O Sul da Ilha reclama
Em três horas de audiência, que foi requerida e presidida pelo deputado Gean Loureiro (PMDB), 35 cidadãos se manifestaram, alternando elogios aos policiais e críticas à gestão da segurança pública.
“Não aguento mais a enrolação do poder público, já participei de reuniões iguais a esta, infelizmente a gente não vê melhoria. Sempre pedem BOs, mas nas delegacias riem na nossa cara. Vou fazer o quê lá, se não tem ninguém para ajudar. Peço clemência, não aguentamos mais, sejam realmente a nossa voz, não finjam que a 2ª DP está trabalhando, a delegacia está fechada, sem investigador e com mal atendimento”, desabafou Jaqueline da Silva Bittencourt, do bairro Carianos.
“Atualmente o Sul da Ilha compreende 130 mil habitantes, um terço da população de Florianópolis e tem duas delegacias, uma na Lagoa e outra no Saco dos Limões, nenhuma na região. Temos dois postos policiais, Campeche e Tapera, mas o efetivo não atende as reais necessidades, dois policiais, quando não é um, com equipamentos frágeis, bicicleta e viatura”, lamentou Roseli Pereira, representante do Conselho da Mulher.
“Moro há 30 anos na Lagoinha Pequena, hoje as mulheres e as meninas não podem ir na praia sozinhas, houve tentativas de estupros, casos foram relatados à polícia, mas não teve investigação”, denunciou Cláudia Costa.
“Falta iluminação pública, a rua Pau de Canela não tem iluminação, fui assaltado no dia do meu aniversário, foram duas vezes em oito meses e já sei onde está o ladrão”, informou Ataíde Silva, da Associação de Moradores do Campeche, que defendeu a participação dos moradores na prevenção à violência. “A comunidade tem de colocar a cara a bater, tem de ser um X9 como diz o bandido”, ironizou Silva, que sugeriu à Polícia Militar investir em P2, como se chamam os policiais que atuam à paisana, disfarçados ou infiltrados.

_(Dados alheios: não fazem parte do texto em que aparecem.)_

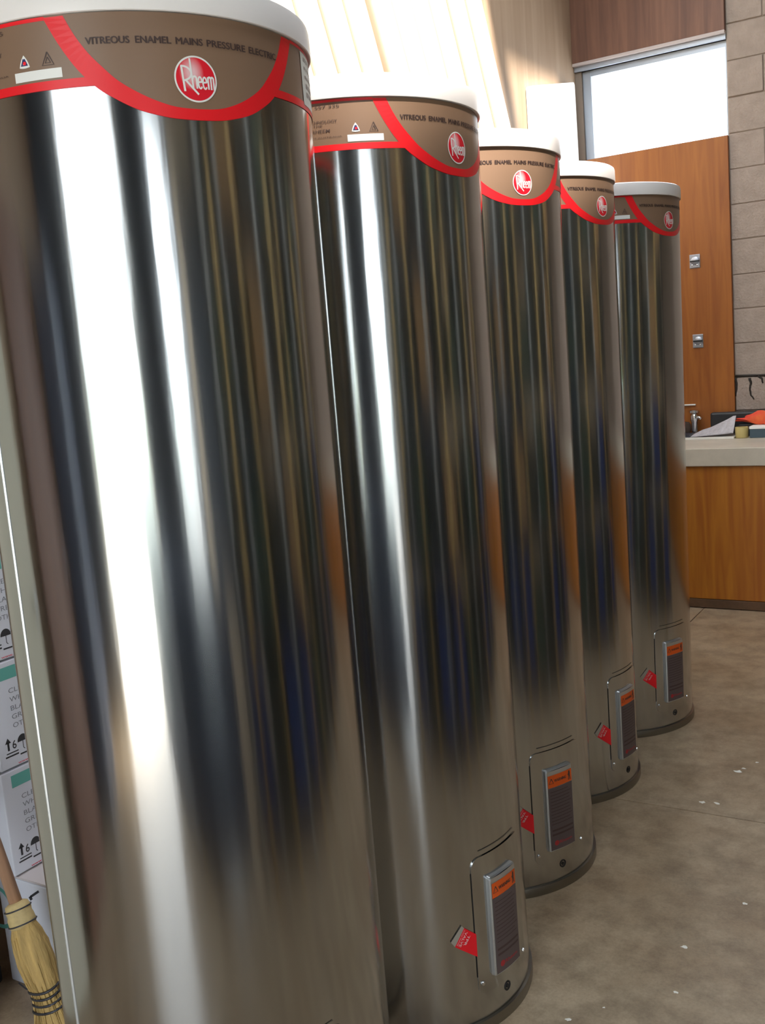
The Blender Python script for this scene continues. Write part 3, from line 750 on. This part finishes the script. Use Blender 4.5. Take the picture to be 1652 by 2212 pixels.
# ------------------------------------------------------------------ cartons behind the nearest heater
def carton_print(parent, X, y0, z0, h):
    """printing on the +x face; u runs along +y, v up"""
    org = (X, y0, z0); eu = (0, 1, 0); ev = (0, 0, 1)
    pr = []
    L = lambda nm, g, mt: link(nm, flat(nm, g, tuple(Vector(org) - parent.location), eu, ev, 0.0006, mt), parent)
    L('green_band', rect(0.028, 0.20, h - 0.046, h - 0.014), 'carton_green')
    txt = []
    for j, w in enumerate(('CLEAR', 'WHITE', 'BLACK', 'GREY', 'OTHER')):
        n = {'CLEAR': 0.070, 'WHITE': 0.072, 'BLACK': 0.072, 'GREY': 0.058, 'OTHER': 0.072}[w]
        u = 0.052 + 0.0035 * j * 0; z = h - 0.083 - j * 0.0225
        txt.append(fit_text(w, u, u + n, z, z + 0.0125))
    L('colour_lettering', merge(*txt), 'carton_grey')
    s = merge(stroke([(0.030, h - 0.226), (0.030, h - 0.204)], 0.006), ([(0.021, h - 0.207), (0.039, h - 0.207), (0.030, h - 0.193)], [(0, 1, 2)]), fit_text('6', 0.042, 0.054, h - 0.225, h - 0.204, 0.01), stroke([(0.022, h - 0.233), (0.058, h - 0.233)], 0.003), stroke([(0.018, h - 0.241), (0.058, h - 0.241)], 0.004),
              ([(0.074, h - 0.214)] + [(0.074 + 0.016 * math.cos(R(a)), h - 0.214 + 0.018 * math.sin(R(a))) for a in range(0, 181, 20)], [(0, k, k + 1) for k in range(1, 10)]), stroke([(0.074, h - 0.214), (0.074, h - 0.232), (0.078, h - 0.236)], 0.002), stroke([(0.062, h - 0.246), (0.090, h - 0.246)], 0.004))
    L('handling_mark', s, 'carton_black')
    L('web_lettering', fit_text('www.', 0.052, 0.088, h - 0.268, h - 0.262, 0.01), 'carton_red')
XF = -2.13
zc = 0.310; ch = 0.272
for i, lb in enumerate(('lowest of the white printed cartons stacked behind the nearest heater', 'second white printed carton up in the stack behind the nearest heater', 'third white printed carton up in the stack behind the nearest heater', 'topmost white printed carton of the stack behind the nearest heater')):
    z = zc + i * 0.277; sh = (0.0, 0.004, -0.003, 0.002)[i]
    t = thing('carton', lb, 'carton', (-2.22, 1.70, z), 0, 'white cartons stacked by the wall')
    lbox('carton_body', (-2.312, 1.522 + sh, z), (XF, 1.92 + sh, z + ch), 'carton', t, 0.003)
    lbox('tape_strip', (-2.25, 1.5213 + sh, z + 0.0), (-2.19, 1.5219 + sh, z + ch), 'carton_top', t)
    carton_print(t, XF, 1.522 + sh, z, ch)
t = thing('carton', 'wide white carton with green ring on the floor under the carton stack', 'carton', (-2.02, 1.72, 0), 0, 'white cartons stacked by the wall')
lbox('carton_body', (-2.215, 1.530, 0.0), (-1.83, 1.94, 0.300), 'carton', t, 0.004)
lbox('carton_flap', (-2.213, 1.532, 0.3004), (-1.832, 1.938, 0.3055), 'carton_top', t)
g = stroke(arc(-0.030, 0.205, 0.055, 0.055, 0, 360, 40), 0.011)
link('green_ring', flat('green_ring', g, (-2.215 + 0.02 - t.location.x, 1.530 - t.location.y, 0.0), (1, 0, 0), (0, 0, 1), 0.0006, 'carton_green'), t)
g = merge(stroke([(0.125, 0.262), (0.160, 0.285)], 0.006), stroke([(0.120, 0.255), (0.130, 0.262)], 0.010))
link('handling_mark', flat('handling_mark', g, (-2.215 - t.location.x, 1.530 - t.location.y, 0.0), (1, 0, 0), (0, 0, 1), 0.0006, 'carton_black'), t)
tag(box('rubber_block', (-2.31, 1.44, 0.0005), (-2.225, 1.515, 0.055), 'rubber_and_shade_black', 0.01), 'black rubber block on the floor left of the wide carton', 'block')

# ------------------------------------------------------------------ straw broom
A0 = Vector((-1.835, 1.385, 0.0)); B0 = Vector((-2.02, 1.405, 0.475))
ax = (B0 - A0).normalized()
br = thing('broom', 'straw broom with wooden handle leaning left of the nearest heater', 'broom', A0)
br.rotation_mode = 'QUATERNION'; br.rotation_quaternion = Vector((0, 0, 1)).rotation_difference(ax)
def flat_lathe(name, prof, mt, n=40, fy=0.55, rough=0.0):
    v = []; f = []
    for (r, z) in prof:
        for k in range(n):
            a = 2 * PI * k / n; q = r * (1 + rough * random.uniform(-1, 1)); v.append((q * math.cos(a), q * fy * math.sin(a), z))
    for j in range(len(prof) - 1):
        for k in range(n):
            a = j * n + k; b = j * n + (k + 1) % n; f.append((a, b, b + n, a + n))
    f.append(tuple(reversed(range(n)))); f.append(tuple(range((len(prof) - 1) * n, len(prof) * n)))
    return me_of(name, v, f, mt, True)
LH = 0.335
link('brush_straw', flat_lathe('brush_straw', [(0.085, 0.006), (0.070, 0.06), (0.050, 0.11), (0.040, 0.135), (0.037, 0.15), (0.041, 0.17), (0.046, 0.20), (0.050, 0.235), (0.049, 0.265), (0.042, 0.295), (0.034, 0.315), (0.030, 0.325)], 'broom_straw', 56, 0.72, 0.05), br)
link('collar', flat_lathe('collar', [(0.031, 0.312), (0.0345, 0.318), (0.034, 0.335), (0.031, 0.342), (0.0325, 0.350), (0.029, 0.366), (0.020, 0.370)], 'broom_collar', 32, 0.85, 0.02), br)
link('handle', tube_me('handle', [(0, 0, 0.36), (0, 0, 0.7), (0, 0, 1.02)], [0.0150, 0.0135, 0.0130], 'broom_handle', 16), br)
def loop(z, r, fy, w, wav=0.0):
    return tube_me('binding_wire', [((r) * math.cos(R(a)), r * fy * math.sin(R(a)), z + wav * math.sin(R(a * 2))) for a in range(0, 361, 15)], w, 'broom_wire', 7)
for z, r in ((0.164, 0.0415), (0.149, 0.0395), (0.134, 0.0415), (0.119, 0.0465)): link('binding_wire', loop(z, r * 1.05, 0.745, 0.0030, 0.004), br)
for z, r in ((0.320, 0.0355), (0.355, 0.0335)): link('binding_wire', loop(z, r, 0.86, 0.0018), br)
link('wire_tail', tube_me('wire_tail', [(-0.040, -0.01, 0.166), (-0.055, -0.012, 0.172), (-0.075, -0.012, 0.188)], 0.0018, 'broom_wire', 6), br)
# loose straw strands standing proud of the brush
st = []
for k in range(60):
    a = random.uniform(0, 2 * PI); z0 = random.uniform(0.0, 0.02); z1 = random.uniform(0.10, 0.30)
    def rad(z):
        P = [(0.0, 0.086), (0.06, 0.071), (0.11, 0.051), (0.15, 0.0385), (0.20, 0.047), (0.235, 0.051), (0.295, 0.043), (0.33, 0.03)]
        for p, q in zip(P[:-1], P[1:]):
            if p[0] <= z <= q[0]: return p[1] + (q[1] - p[1]) * (z - p[0]) / (q[0] - p[0])
        return 0.03
    st.append([(rad(z) * 1.01 * math.cos(a), rad(z) * 0.73 * math.sin(a), z) for z in [z0 + (z1 - z0) * i / 7 for i in range(8)]])
bm = bmesh.new()
for s in st:
    me = tube_me('s', s, 0.0011, None, 4); bm.from_mesh(me); bpy.data.meshes.remove(me)
so = link('straw_strands', bm_mesh('straw_strands', bm, 'broom_straw', True), br); so['kind'] = 'stuff'

# ------------------------------------------------------------------ storage rack on the open side, seen mirrored in the heaters
rk = thing('storage_rack', 'dark steel storage rack along the aisle, mirrored in the heaters', 'rack', (0.67, 2.6, 0))
for y in (0.80, 2.0, 3.3, 4.55):
    for x in (0.44, 0.92): lbox('upright', (x - 0.02, y - 0.02, 0), (x + 0.02, y + 0.02, 2.35), 'steel_dark', rk)
SHZ = (0.12, 0.75, 1.35, 1.95)
for z in SHZ: lbox('shelf', (0.42, 0.78, z), (0.94, 4.57, z + 0.03), 'steel_dark', rk)
bay = [(0.83, 1.97), (2.03, 3.27), (3.33, 4.52)]
kinds = ['crate_dark', 'crate_green', 'crate_blue', 'cardboard']
pat = {0: [2, 0, 2, 2, 1, 0, 2, 0, 2], 1: [0, 1, 0, 3, 0, 1, 0, 2, 0], 2: [1, 0, 3, 0, 1, 0, 0, 3, 0], 3: [0, 3, 0, 1, 0, 0, 1, 0, 3]}
od = ['first', 'second', 'third', 'fourth', 'fifth', 'sixth', 'seventh', 'eighth', 'ninth', 'tenth', 'eleventh']
cn = ['black', 'dark green', 'blue', 'brown']; pos = ['left', 'centre', 'right']; lev = ['bottom', 'second', 'third', 'top']
for j, z in enumerate(SHZ):
    for i in range(9):
        b = bay[i // 3]; w = (b[1] - b[0]) / 3; y0 = b[0] + (i % 3) * w + 0.03; k = pat[j][i]
        h = random.uniform(0.28, 0.52) if j < 3 else random.uniform(0.2, 0.4)
        y1 = y0 + w - 0.07
        c = thing('crate', '%s crate, %s from the doorway on the %s shelf of the rack' % (cn[k], od[i], lev[j]), 'crate', (0.68, (y0 + y1) / 2, z + 0.0305), 0, 'crates on the storage rack')
        lbox('crate_body', (0.46, y0, z + 0.0305), (0.90, y1, z + 0.03 + h), kinds[k], c, 0.01)
        lbox('rim', (0.455, y0 - 0.005, z + 0.03 + h - 0.04), (0.905, y1 + 0.005, z + 0.03 + h + 0.004), kinds[k], c, 0.006)
# lengths of timber and tube standing against the rack
for i, (y, m, r) in enumerate([(0.86, 'grey_tube', .018), (1.02, 'timber', .022), (1.22, 'grey_tube', .014), (1.50, 'timber', .018), (1.86, 'grey_tube', .022), (2.18, 'timber', .022), (2.50, 'timber', .014), (2.85, 'grey_tube', .018), (3.25, 'timber', .024), (3.70, 'grey_tube', .02), (4.10, 'timber', .02)]):
    h = random.uniform(1.9, 2.7)
    bm_ = tube_me('length', [(-0.10, 0, 0.004), (0.0, random.uniform(-.05, .05), h)], r, m, 10)
    nm = 'timber_batten' if m == 'timber' else 'steel_tube'
    tag(link(nm, bm_, None, (0.395 - r, y, 0)), '%s leaning on the rack, %s from the doorway' % ('yellow timber batten' if m == 'timber' else 'grey steel tube', od[i]), 'batten' if m == 'timber' else 'tube', 'lengths leaning on the storage rack')

# ------------------------------------------------------------------ locker and doors added along the left wall to shape the nearest heater's reflection
lk = thing('locker', 'added tall blue grey steel locker near the doorway, darkening the reflection in the nearest heater', 'locker', (-2.08, -1.3, 0))
lbox('locker_body', (-2.31, -1.90, 0), (-1.86, -0.78, 1.95), 'locker_blue', lk, 0.006)
for k in range(3):
    y = -1.89 + k * 0.371
    lbox('locker_door', (-1.86, y, 0.06), (-1.845, y + 0.362, 1.92), 'locker_blue', lk, 0.003)
    lbox('handle', (-1.845, y + 0.31, 0.95), (-1.83, y + 0.325, 1.07), 'plate_metal', lk, 0.002)
def leaf(y, mt, label):
    dl = thing('added_door_leaf', label, 'door', (-2.2, y, 0))
    link('leaf', box_me('leaf', (-0.02, -0.40, 0), (0.02, 0.40, 2.04), mt, 0.002), dl, (0.10, 0, 0.0035), (0, R(-5), 0))
    link('knob', lathe_me('knob', [(0.012, 0.0), (0.012, 0.03), (0.026, 0.035), (0.026, 0.055), (0.012, 0.06)], 'plate_metal', 18), dl, (0.035, -0.33, 1.0), (0, R(85), 0))
leaf(-0.05, 'plywood_dark', 'added brown flush door beside the locker, for the brown reflection in the nearest heater')
leaf(0.96, 'pale_door', 'added cream flush door near the cartons, for the pale reflection in the nearest heater')

# low tarpaulin-covered pallets added beside the camera to darken the nearest heater's reflection
pl = thing('added_pallet', 'added low pallet stack under a dark blue tarpaulin, darkening the reflection in the nearest heater', 'pallet', (0.2, -0.3, 0))
def tarp(name, poly, h):
    cx = sum(p[0] for p in poly) / len(poly); cy = sum(p[1] for p in poly) / len(poly)
    pts = []
    for i in range(len(poly)):
        a, b = poly[i], poly[(i + 1) % len(poly)]
        for k in range(14): pts.append((a[0] + (b[0] - a[0]) * k / 14, a[1] + (b[1] - a[1]) * k / 14))
    v = []; f = []; n = len(pts); lv = [(0.10, 1.0, 0.020), (0.35, 0.995, 0.016), (0.65, 0.99, 0.010), (h - 0.03, 0.98, 0.004), (h, 0.95, 0.0), (h + 0.015, 0.6, 0.0), (h + 0.01, 0.02, 0.0)]
    for (z, s, w) in lv:
        for k, (x, y) in enumerate(pts):
            q = 1 + w * math.sin(k * 1.9) * 2; v.append((cx + (x - cx) * s * q - 0.2, cy + (y - cy) * s * q + 0.3, z))
    for j in range(len(lv) - 1):
        for k in range(n): f.append((j * n + k, j * n + (k + 1) % n, (j + 1) * n + (k + 1) % n, (j + 1) * n + k))
    return me_of(name, v, f, 'tarp_blue', True)
link('tarpaulin', tarp('tarpaulin', [(-0.22, -0.95), (0.36, -0.95), (0.36, 0.62), (0.24, 0.62), (-0.22, -0.08)], 0.92), pl)
for k in range(4): lbox('pallet_board', (-0.15, -0.88 + k * 0.24, 0.001), (0.30, -0.78 + k * 0.24, 0.095), 'timber', pl)

tc_ = thing('added_cabinet', 'added tall slate coloured cabinet on the far right wall, darkening the heater reflections', 'cabinet', (4.25, 0.5, 0))  # dark cabinet added to hide the bright wall from the heater reflections
lbox('cabinet_body', (3.92, -1.2, 0), (4.59, 2.3, 2.75), 'slate', tc_, 0.006)
for k in range(5):
    y = -1.19 + k * 0.697
    lbox('cabinet_door', (3.90, y, 0.08), (3.918, y + 0.687, 2.72), 'slate', tc_, 0.003)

“O Ministério Público é omisso, como pode deixar o governador fazer concurso e não chamar (os aprovados)?”, disparou José Andrino Mafioletti. Para o morador da Tapera, o fato do comandante da PM ser nomeado pelo governador dificulta a contenção da criminalidade. “Com o comandante sendo nomeado pelo governador é difícil sair do marasmo, fica com medo de brigar e perder o cargo. O comandante tem que ser técnico e não político. Lá na Tapera tem um posto policial, a comunidade deu tudo, hoje nem posto é, está fechado”, reclamou o cidadão.
Encaminhamentos
Gean Loureiro agradeceu a participação intensa da comunidade e declarou que a audiência do Rio Tavares é a primeira de uma série de quatro. “Vai ter no Norte da Ilha, na região do Itacorubi e no Continente”, informou Loureiro. Conforme explicou o deputado, todas as críticas e sugestões vocalizadas durante a audiência serão sistematizadas e entregues ao governador Raimundo Colombo e ao secretário de Segurança Pública, Cesar Grubba.
“A gente quer mostrar (a realidade) para o governador e para o secretário, tudo baseado em centenas de vozes que demonstram a decepção e a vontade de mudar este quadro caótico”, prometeu o parlamentar.
Prestígio em alta
Participaram da audiência pública o deputado Doutor Vicente Caropreso (PSDB), vários policiais militares, o delegado Werner Furlanetto, vereadores da capital, representantes da Guarda Municipal, de associações de moradores e de conselhos de segurança (Conseg’s), da região Leste e Sul da Ilha de Santa Catarina.